Andrew challenged that way of thinking. Instead of only asking, “How much is my time worth?” coaches need to consider the value of the transformation they help create. A coach may help someone lose weight, build strength, regain confidence, improve quality of life, and change the trajectory of their health. That is far more valuable than simply “programming workouts.”
This does not mean every coach should immediately charge premium prices. Market, experience, offer structure, and client demographics all matter. But it does mean coaches should stop thinking of themselves as hourly laborers. They should build services around value, outcomes, boundaries, and delivery systems. A coach who charges $150 per month and spends five hours per client has a very different business than a coach who charges the same amount and has built a service that can be delivered effectively in a focused, efficient way.
That is where software and business model connect. The right systems help coaches deliver a valuable service without turning every client into unlimited work. Price matters, but offer design matters just as much.
Coaching Business Software Should Help You Coach Better
The goal of coaching business software is not to replace good coaching. It is to remove the unnecessary friction that keeps coaches from doing their best work. A coach still needs to understand programming, communicate well, sell, lead, and retain clients. They still need to provide real value.
But they should not have to rebuild the same systems manually every time someone buys. They should not have to answer the same questions from scratch every week. They should not have to guess which clients need attention, which offer someone purchased, or what onboarding steps still need to happen.

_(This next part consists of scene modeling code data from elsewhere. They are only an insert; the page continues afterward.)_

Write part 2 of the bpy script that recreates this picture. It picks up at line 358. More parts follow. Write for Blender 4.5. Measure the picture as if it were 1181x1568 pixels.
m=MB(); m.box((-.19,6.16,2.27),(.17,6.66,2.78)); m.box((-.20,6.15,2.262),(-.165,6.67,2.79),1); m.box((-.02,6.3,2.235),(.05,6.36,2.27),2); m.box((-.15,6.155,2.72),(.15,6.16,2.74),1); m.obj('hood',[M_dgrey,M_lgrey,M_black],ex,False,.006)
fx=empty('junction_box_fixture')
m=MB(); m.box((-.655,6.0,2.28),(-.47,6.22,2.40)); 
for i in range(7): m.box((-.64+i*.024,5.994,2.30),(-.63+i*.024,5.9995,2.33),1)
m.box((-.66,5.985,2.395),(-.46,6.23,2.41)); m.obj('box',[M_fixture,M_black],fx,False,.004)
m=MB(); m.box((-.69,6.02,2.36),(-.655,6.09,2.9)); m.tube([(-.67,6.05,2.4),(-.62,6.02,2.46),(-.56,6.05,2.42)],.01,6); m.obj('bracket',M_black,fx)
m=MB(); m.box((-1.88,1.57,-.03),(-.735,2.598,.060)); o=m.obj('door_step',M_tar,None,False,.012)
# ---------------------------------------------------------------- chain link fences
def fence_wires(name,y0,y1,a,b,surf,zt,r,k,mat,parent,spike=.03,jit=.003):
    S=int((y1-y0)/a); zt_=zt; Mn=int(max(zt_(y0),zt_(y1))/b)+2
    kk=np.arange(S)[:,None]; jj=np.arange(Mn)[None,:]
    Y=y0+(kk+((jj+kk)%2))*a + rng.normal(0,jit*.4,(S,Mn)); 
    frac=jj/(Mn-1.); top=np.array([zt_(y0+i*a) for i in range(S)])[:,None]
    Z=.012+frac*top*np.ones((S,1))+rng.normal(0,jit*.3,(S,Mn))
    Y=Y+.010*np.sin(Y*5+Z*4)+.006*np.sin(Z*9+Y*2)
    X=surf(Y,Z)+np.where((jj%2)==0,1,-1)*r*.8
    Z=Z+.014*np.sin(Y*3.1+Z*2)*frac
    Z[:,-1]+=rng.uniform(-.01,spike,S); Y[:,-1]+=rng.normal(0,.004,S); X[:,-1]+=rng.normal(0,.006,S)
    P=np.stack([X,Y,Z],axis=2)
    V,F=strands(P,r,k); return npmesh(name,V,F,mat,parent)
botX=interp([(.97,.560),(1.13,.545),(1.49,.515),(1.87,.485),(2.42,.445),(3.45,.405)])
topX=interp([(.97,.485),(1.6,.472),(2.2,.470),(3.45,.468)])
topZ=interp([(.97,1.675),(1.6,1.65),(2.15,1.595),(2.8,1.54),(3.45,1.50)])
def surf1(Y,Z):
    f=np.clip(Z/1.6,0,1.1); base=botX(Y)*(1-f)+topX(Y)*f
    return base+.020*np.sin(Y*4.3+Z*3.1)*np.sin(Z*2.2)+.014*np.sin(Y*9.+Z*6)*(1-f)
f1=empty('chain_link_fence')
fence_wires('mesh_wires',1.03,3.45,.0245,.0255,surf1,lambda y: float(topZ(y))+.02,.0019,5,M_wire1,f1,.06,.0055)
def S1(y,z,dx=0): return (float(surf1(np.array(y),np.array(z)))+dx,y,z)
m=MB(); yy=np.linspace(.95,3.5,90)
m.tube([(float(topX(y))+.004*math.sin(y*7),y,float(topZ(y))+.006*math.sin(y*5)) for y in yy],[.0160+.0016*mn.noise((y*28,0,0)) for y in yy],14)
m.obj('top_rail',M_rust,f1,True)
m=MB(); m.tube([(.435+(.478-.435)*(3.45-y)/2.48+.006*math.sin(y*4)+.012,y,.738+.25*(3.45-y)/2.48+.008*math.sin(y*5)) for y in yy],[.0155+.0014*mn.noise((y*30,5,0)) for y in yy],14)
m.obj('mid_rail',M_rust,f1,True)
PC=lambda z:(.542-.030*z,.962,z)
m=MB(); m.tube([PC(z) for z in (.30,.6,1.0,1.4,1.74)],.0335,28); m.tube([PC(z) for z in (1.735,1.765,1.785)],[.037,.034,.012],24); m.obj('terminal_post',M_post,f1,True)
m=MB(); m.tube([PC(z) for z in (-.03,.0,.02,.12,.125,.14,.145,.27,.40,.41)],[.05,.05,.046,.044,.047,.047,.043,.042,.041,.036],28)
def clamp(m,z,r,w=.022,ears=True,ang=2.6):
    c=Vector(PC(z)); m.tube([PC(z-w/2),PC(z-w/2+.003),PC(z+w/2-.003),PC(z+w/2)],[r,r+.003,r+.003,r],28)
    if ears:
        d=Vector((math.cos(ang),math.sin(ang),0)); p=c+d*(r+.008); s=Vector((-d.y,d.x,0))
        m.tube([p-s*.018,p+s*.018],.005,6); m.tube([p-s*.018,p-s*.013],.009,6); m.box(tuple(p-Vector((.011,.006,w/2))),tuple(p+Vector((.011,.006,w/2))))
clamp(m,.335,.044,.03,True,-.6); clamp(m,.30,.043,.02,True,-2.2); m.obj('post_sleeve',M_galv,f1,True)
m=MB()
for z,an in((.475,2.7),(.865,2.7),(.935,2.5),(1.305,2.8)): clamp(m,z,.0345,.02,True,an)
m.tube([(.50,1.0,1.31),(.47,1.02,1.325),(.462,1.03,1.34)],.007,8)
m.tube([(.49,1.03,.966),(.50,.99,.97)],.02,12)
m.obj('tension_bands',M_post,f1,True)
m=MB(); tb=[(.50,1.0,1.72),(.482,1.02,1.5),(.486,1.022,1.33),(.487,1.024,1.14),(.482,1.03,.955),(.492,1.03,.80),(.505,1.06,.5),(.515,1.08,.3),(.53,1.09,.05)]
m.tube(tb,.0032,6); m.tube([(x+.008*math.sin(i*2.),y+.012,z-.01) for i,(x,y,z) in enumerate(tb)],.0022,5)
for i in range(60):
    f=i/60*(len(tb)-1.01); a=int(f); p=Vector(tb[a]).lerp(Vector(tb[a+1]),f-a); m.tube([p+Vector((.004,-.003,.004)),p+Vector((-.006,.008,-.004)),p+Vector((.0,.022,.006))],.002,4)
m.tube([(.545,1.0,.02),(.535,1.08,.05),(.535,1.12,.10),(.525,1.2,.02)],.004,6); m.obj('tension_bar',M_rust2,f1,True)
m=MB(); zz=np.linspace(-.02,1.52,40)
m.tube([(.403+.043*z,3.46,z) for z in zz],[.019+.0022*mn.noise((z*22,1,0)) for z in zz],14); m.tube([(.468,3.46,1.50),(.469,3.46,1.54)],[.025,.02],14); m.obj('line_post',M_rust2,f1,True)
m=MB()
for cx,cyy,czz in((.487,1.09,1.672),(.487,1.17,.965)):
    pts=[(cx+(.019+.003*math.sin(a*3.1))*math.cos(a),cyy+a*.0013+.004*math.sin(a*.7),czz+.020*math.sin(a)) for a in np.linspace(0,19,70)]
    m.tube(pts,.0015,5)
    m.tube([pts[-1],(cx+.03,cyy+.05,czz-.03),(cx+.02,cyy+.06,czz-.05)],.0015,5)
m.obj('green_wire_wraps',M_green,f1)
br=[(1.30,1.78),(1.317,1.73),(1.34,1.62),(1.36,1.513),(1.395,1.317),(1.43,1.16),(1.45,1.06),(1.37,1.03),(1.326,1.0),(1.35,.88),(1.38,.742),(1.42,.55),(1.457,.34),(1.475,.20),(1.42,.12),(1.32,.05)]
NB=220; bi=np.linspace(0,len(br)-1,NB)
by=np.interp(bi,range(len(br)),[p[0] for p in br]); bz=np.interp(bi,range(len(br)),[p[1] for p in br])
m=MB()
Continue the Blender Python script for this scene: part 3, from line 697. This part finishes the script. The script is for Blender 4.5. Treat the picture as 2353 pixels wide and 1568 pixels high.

This episode showed how TurnKey Coach is continuing to build tools that help coaches sell programs, courses, templates, services, and community-based offers from one place. More importantly, it showed how those features connect to real coaching business problems: onboarding, scalability, pricing, client engagement, and time management.
A stronger coaching business is not just about getting more clients. It is about building a model that delivers value without depending on the coach doing everything manually forever.